THE TASK:
Locate the line bearing "The Blender Python" in the material below, then reproduce it and each following line up to and including the line bearing "-14, 'panel', b=P10.pb, par=P10.po)".
*** RECORDS ***
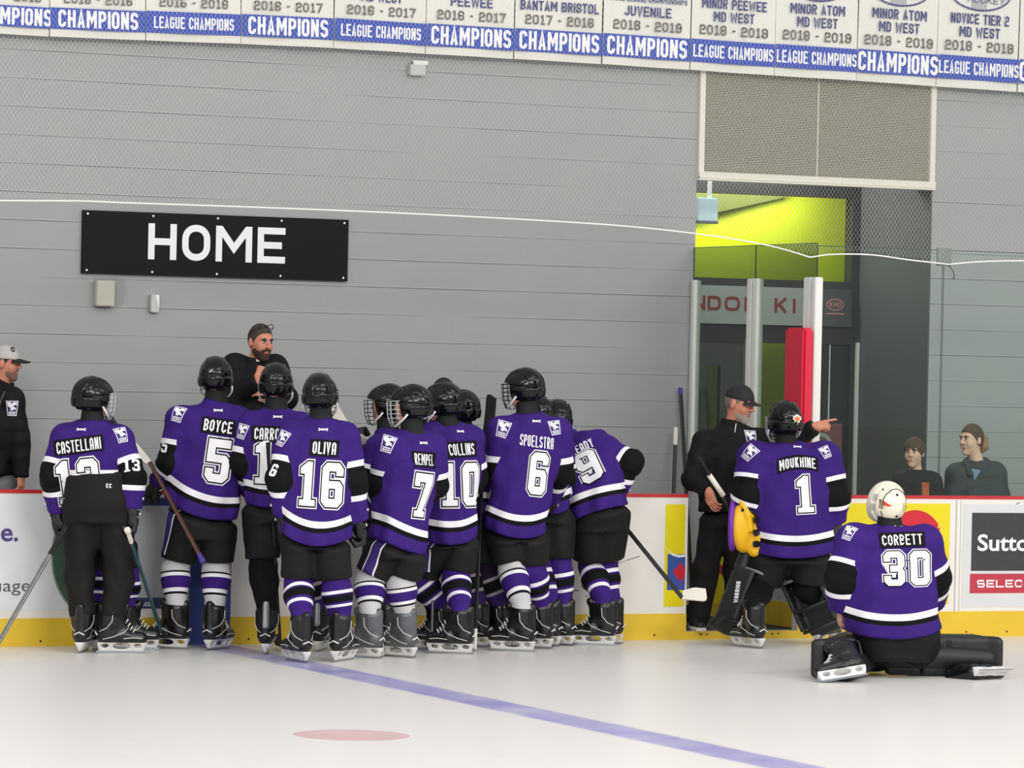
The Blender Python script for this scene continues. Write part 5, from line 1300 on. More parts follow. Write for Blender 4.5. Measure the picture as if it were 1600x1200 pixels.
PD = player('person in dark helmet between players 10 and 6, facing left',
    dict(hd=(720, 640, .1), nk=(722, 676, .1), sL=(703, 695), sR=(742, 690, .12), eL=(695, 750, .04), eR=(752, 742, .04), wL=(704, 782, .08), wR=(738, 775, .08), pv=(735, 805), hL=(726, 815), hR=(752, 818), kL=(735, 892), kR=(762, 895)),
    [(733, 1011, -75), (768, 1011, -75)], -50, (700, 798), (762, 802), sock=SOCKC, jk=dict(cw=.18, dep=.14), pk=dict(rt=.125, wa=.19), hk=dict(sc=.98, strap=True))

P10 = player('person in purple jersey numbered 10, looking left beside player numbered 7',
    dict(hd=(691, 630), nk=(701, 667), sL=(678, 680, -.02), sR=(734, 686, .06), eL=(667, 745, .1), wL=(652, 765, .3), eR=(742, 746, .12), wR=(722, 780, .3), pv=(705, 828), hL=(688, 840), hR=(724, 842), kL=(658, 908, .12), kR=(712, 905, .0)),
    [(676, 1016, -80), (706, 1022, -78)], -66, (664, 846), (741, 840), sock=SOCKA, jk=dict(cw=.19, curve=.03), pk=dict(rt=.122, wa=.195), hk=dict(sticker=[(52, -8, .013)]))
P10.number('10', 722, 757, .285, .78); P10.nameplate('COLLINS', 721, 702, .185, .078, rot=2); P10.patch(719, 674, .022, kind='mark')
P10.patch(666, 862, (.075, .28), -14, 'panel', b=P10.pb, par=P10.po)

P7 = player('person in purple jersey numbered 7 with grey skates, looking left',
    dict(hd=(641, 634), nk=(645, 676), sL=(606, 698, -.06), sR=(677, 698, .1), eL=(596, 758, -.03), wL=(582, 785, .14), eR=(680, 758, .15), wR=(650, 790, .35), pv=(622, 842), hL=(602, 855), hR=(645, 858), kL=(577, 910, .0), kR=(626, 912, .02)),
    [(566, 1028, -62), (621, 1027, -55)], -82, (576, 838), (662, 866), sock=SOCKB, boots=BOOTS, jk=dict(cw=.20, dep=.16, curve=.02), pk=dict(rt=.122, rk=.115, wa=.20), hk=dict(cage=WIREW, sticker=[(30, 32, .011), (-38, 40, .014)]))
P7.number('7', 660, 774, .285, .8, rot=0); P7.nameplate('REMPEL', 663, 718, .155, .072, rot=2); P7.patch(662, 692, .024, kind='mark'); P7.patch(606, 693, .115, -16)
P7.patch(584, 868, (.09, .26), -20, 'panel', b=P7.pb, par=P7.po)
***
*** RECORDS ***
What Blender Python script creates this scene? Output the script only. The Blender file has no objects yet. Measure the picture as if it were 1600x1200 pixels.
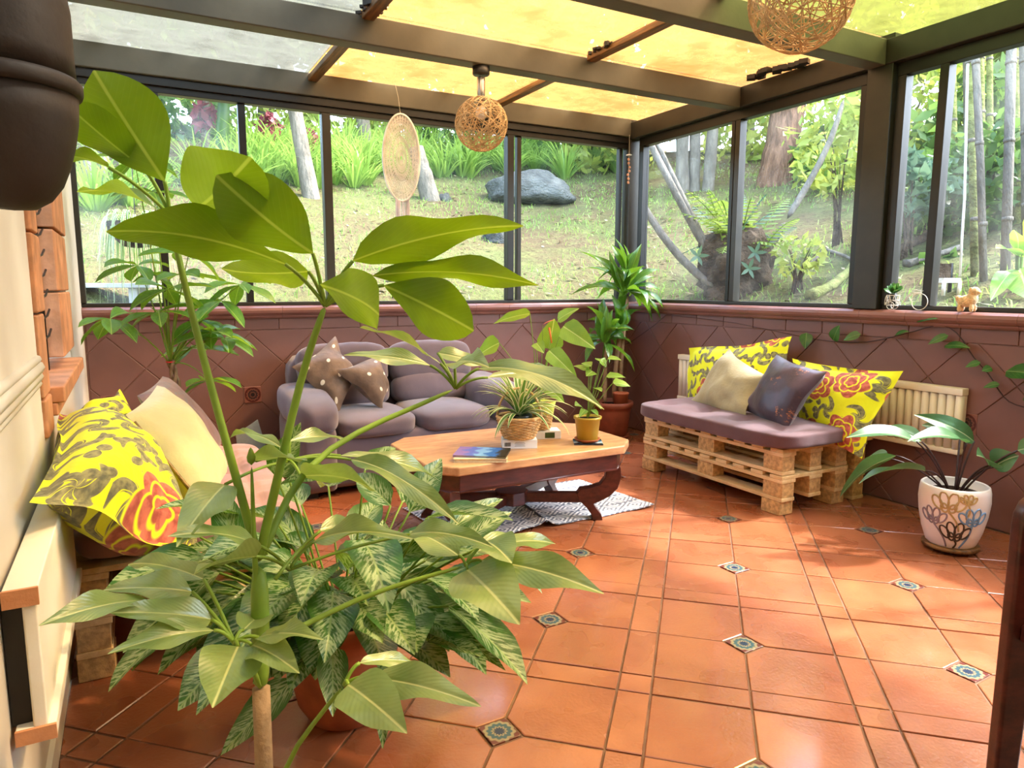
***
*** RECORDS ***
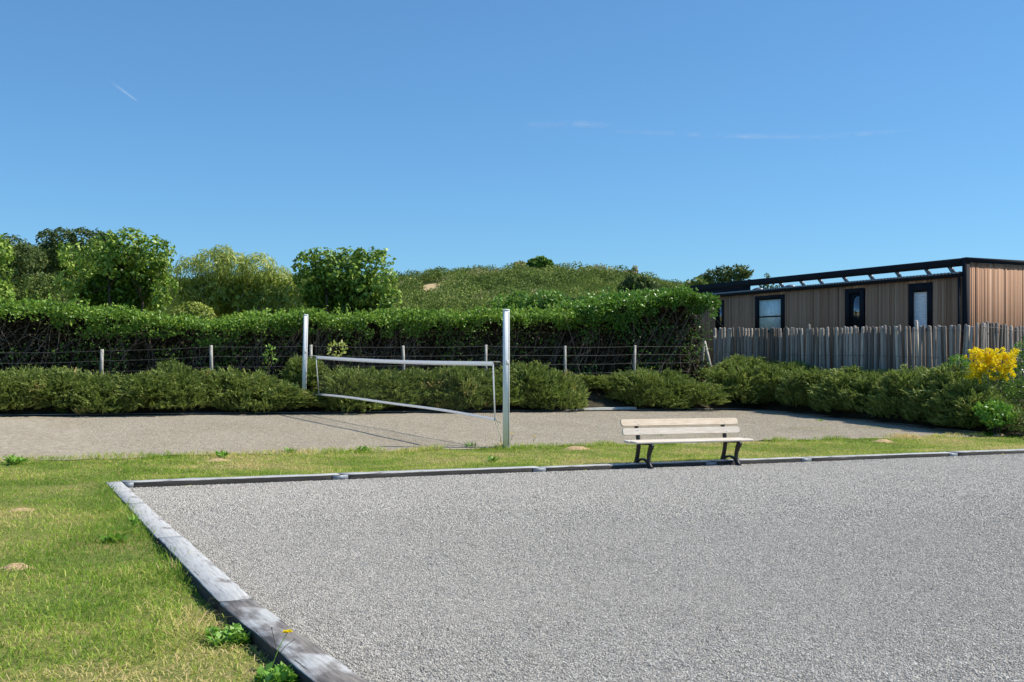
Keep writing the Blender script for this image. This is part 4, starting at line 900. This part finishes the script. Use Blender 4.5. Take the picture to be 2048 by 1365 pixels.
***
EXERCISE SOLUTION:
The Blender Python script for this scene continues. Write part 5, from line 1300 on. More parts follow. Write for Blender 4.5. Measure the picture as if it were 1600x1200 pixels.
PD = player('person in dark helmet between players 10 and 6, facing left',
    dict(hd=(720, 640, .1), nk=(722, 676, .1), sL=(703, 695), sR=(742, 690, .12), eL=(695, 750, .04), eR=(752, 742, .04), wL=(704, 782, .08), wR=(738, 775, .08), pv=(735, 805), hL=(726, 815), hR=(752, 818), kL=(735, 892), kR=(762, 895)),
    [(733, 1011, -75), (768, 1011, -75)], -50, (700, 798), (762, 802), sock=SOCKC, jk=dict(cw=.18, dep=.14), pk=dict(rt=.125, wa=.19), hk=dict(sc=.98, strap=True))

P10 = player('person in purple jersey numbered 10, looking left beside player numbered 7',
    dict(hd=(691, 630), nk=(701, 667), sL=(678, 680, -.02), sR=(734, 686, .06), eL=(667, 745, .1), wL=(652, 765, .3), eR=(742, 746, .12), wR=(722, 780, .3), pv=(705, 828), hL=(688, 840), hR=(724, 842), kL=(658, 908, .12), kR=(712, 905, .0)),
    [(676, 1016, -80), (706, 1022, -78)], -66, (664, 846), (741, 840), sock=SOCKA, jk=dict(cw=.19, curve=.03), pk=dict(rt=.122, wa=.195), hk=dict(sticker=[(52, -8, .013)]))
P10.number('10', 722, 757, .285, .78); P10.nameplate('COLLINS', 721, 702, .185, .078, rot=2); P10.patch(719, 674, .022, kind='mark')
P10.patch(666, 862, (.075, .28), -14, 'panel', b=P10.pb, par=P10.po)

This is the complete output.